Краешек листка со стихами был по-прежнему загнут. Тютчев намеренно сделал это сам, когда вкладывал в гербарий. Но листок — увы! — оставался неразогнутым. Значит, не заметила, не прочитала...
В признаниях не лгут. Особенно в тех, которые произносят, когда идут на муку. А ведь все эти годы он страдал неимоверно. И всякий раз, оставаясь наедине со своей нечеловеческой мукой, с нечеловеческой же беспощадностью к себе стремился высказать ей, своему единственному Провидению, ту правду, которая опаляла душу.

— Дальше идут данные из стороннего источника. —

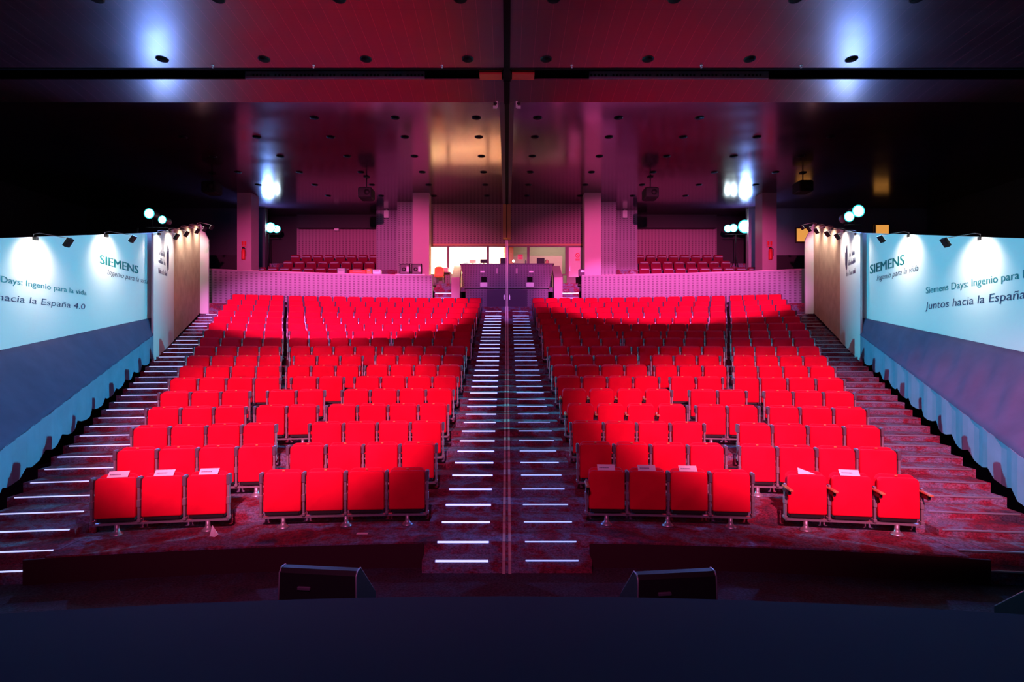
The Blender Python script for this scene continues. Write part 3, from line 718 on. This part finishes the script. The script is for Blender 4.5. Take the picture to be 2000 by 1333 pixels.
MB().box(-xb, xb, -.33, -.29, zm - .02, zm + .02).build('edge_trim', M['arm'], t)
for sg in (-1, 1):
    sd = SIDE[sg]
    # end posts of the desk with sloping top, small stairs
    a, c = sorted((sg * 1.98, sg * 2.33))
    b = MB(); b.hexa([(a, 23.6, ZW), (c, 23.6, ZW), (c, 24.8, ZW), (a, 24.8, ZW), (a, 23.6, 5.45), (c, 23.6, 5.45), (c, 24.8, 6.1), (a, 24.8, 6.1)])
    struct('wall_post_%s' % sd, b, M['smooth'], 'sloping-topped low wall between the desk and the %s small stairs' % sd, 'wall')
    t = thing('small_stairs', 'short dark stairs climbing to the booth at the %s end of the desk' % sd, 'stairs', (sg * 2.73, 23.75, ZW))
    for k in range(5):
        s_ = MB().box(-.39, .39, k * .27, 1.6, k * .235, (k + 1) * .235).build('step', M['carpet'], t)
        if k < 4: MB().box(-.36, .36, k * .27 - .012, k * .27 + .02, (k + 1) * .235 - .03, (k + 1) * .235 + .005).build('nosing', M['nosing'] if (sg > 0) else M['stripC'], s_)  # left nosing glows to imitate a reflection
# things on and around the desk
dz = PZ(517, 24.2) + .04
def monitor(px, D, w_, h_, label, scr='black', rot=0.0):
    t = thing('monitor', label, 'monitor', (PX(px, D), D, dz), rot)
    MB().cbox(-w_ / 2, w_ / 2, -.02, .02, .06, .06 + h_, .005).build('screen', M[scr], t)
    MB().box(-.03, .03, -.01, .03, .0, .08).build('stand', M['black'], t); MB().box(-.1, .1, -.06, .08, .0, .012).build('foot', M['black'], t)
monitor(923, 24.5, .30, .16, 'small pale laptop screen on the left of the control desk', 'screen')
monitor(945, 24.5, .32, .17, 'small dark monitor on the desk left of the window mullion')
monitor(984, 24.6, .32, .24, 'dark monitor on the desk beside the centre pilaster')
monitor(1056, 24.6, .34, .24, 'dark monitor on the desk in front of the seated person')
t = thing('desk_lamp', 'little glowing lamp on the desk just right of centre', 'lamp', (PX(1003, 24.5), 24.5, dz))
MB().lathe([(.05, 0), (.05, .02), (.012, .03), (.012, .10)], 12).build('base', M['black'], t); MB().lathe([(.02, .09), (.055, .12), (.06, .15), (.03, .2), (.005, .21)], 12).build('lamp_shade', M['deskglow'], t)
t = thing('bottle', 'small dark bottle on the desk between lamp and monitor', 'bottle', (PX(1027, 24.5), 24.5, dz))
MB().lathe([(.035, 0), (.035, .14), (.014, .18), (.014, .22)], 12).build('body', M['arm'], t); MB().lathe([(.017, .215), (.017, .24)], 10).build('cap', M['white'], t)
t = thing('desk_phone', 'small dark telephone on the desk near its left end', 'phone', (PX(910, 24.5), 24.5, dz))
MB().hexa([(-.09, -.08, 0), (.09, -.08, 0), (.09, .08, 0), (-.09, .08, 0), (-.09, -.08, .03), (.09, -.08, .03), (.09, .08, .08), (-.09, .08, .08)]).build('body', M['black'], t); MB().tube([(-.09, .02, .09), (-.05, .02, .11), (.05, .02, .11), (.09, .02, .09)], .02, 8).build('handset', M['black'], t)
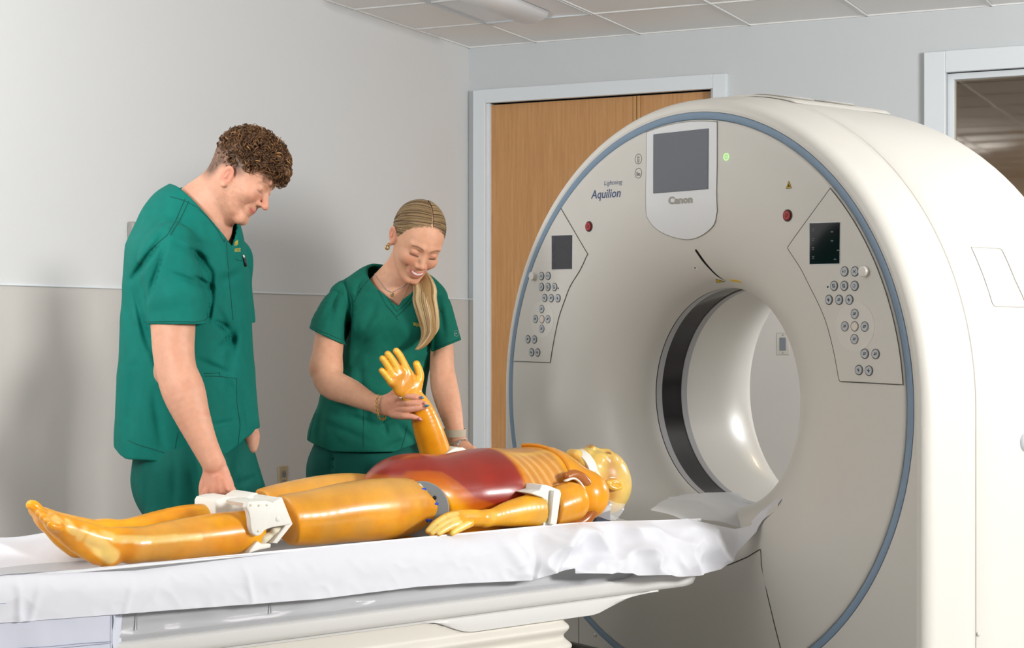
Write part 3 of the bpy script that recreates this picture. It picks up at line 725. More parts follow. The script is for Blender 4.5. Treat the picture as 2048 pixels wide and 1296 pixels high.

Ещё за год до того, как между листками гербария были положены стихи-исповедь, он, уже встретивший Денисьеву, писал жене в Овстуг:
«Ах, насколько ты лучше меня, насколько выше! Сколько достоинства и серьёзности в твоей любви, и каким мелким и жалким я чувствую себя рядом с тобою!.. Увы, это так, и я вынужден признать, что хотя ты и любишь меня в четыре раза меньше, чем прежде, ты всё же любишь меня в десять раз больше, чем я того стою. Чем дальше, тем больше я падаю в собственном мнении, и когда все увидят меня таким, каким я вижу самого себя, дело моё будет кончено. Какой-то странный инстинкт всегда заставлял меня оправдывать тех, кому я внушал отвращение и неприязнь. Я бывал вынужден признать, что люди эти правы, тогда как перед лицом привязанностей, цеплявшихся за меня, всегда испытывал чувство человека, которого принимают за кого-то другого. Это не мешает мне — напротив — хвататься за остатки твоей любви, как за спасительную доску...»
Тут что ни слово — признание и покаяние, мольба о помощи и просьба о прощении. Под этими словами он мог бы с большим основанием подписаться именно теперь, когда свершилось то, что он предвидел.
Но будет ли он когда-нибудь услышан и понят?
Будет. Признание её подвига жены, её дела любви, по словам Ивана Сергеевича Аксакова, придёт к Эрнестине Фёдоровне только спустя почти четверть века после написания стихов-исповеди и спустя два года после смерти мужа.
«Это целое событие в моей безрадостной жизни», — признается тогда Эрнестина Фёдоровна, прочитав посвящённые ей стихи, и стон благодарности, ответный возглас утешенной любви исторгнется из её груди — понапрасну! Он запоздал!